There are two levels of queuing; ATM queues and Cisco IOS queues. CBWFQ is applied to Cisco IOS 
queues. A first-in-first-out (FIFO) Cisco IOS queue is automatically created when a PVC is created. If 
you use CBWFQ to create classes and attach them to a PVC, a queue is created for each class.
CBWFQ ensures that queues have sufficient bandwidth and that traffic gets predictable service. 
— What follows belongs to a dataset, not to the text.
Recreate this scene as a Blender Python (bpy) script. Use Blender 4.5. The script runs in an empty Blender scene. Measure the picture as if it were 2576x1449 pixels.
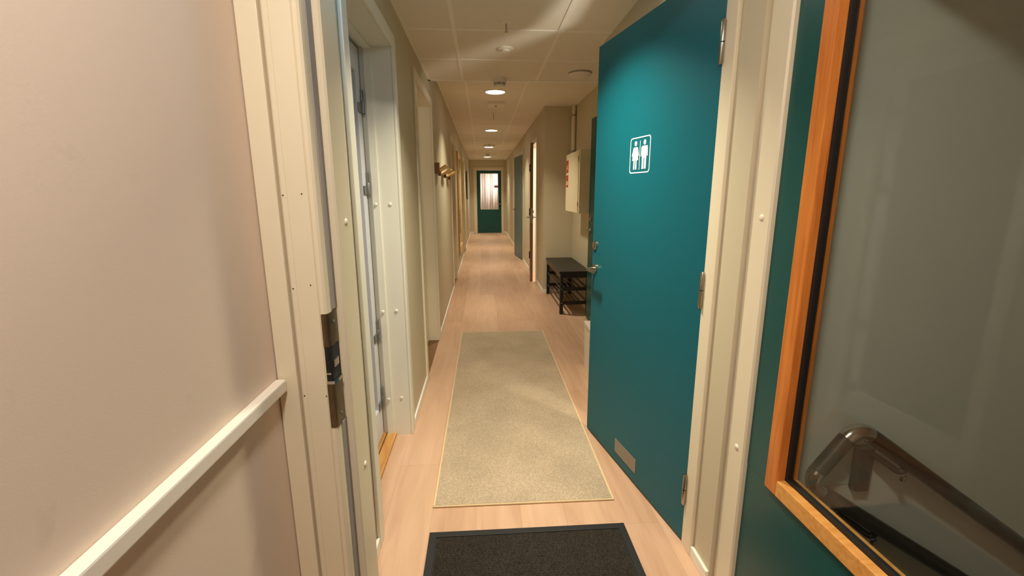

Low-volume traffic streams are preferred; high-volume traffic streams share the remaining capacity, 
obtaining equal or proportional bandwidth.
RSVP
RSVP enables routers to reserve enough bandwidth on an interface to ensure reliability and quality 
performance. RSVP allows end systems to request a particular QoS from the network. Real-time voice 
traffic requires network consistency. Without consistent QoS, real-time traffic can experience jitter, 
insufficient bandwidth, delay variations, or information loss. RSVP works in conjunction with current 
queuing mechanisms. It is up to the interface queuing mechanism (such as CBWFQ) to implement the 
reservation. 
RSVP works well on PPP, HDLC, and similar serial-line interfaces. It does not work well on 
multi-access LANs. RSVP can be equated to a dynamic access list for packet flows.
You should configure RSVP to ensure QoS if the following conditions describe your network:
 Small-scale voice network implementation
 Links slower than 2 Mbps
 Links with high utilization
 Need for the best possible voice quality
Low Latency Queuing
Low latency queuing (LLQ) provides a low-latency strict priority transmit queue for real-time traffic. 
Strict priority queuing allows delay-sensitive data to be dequeued and sent first (before packets in other 
queues are dequeued), giving delay-sensitive data preferential treatment over other traffic.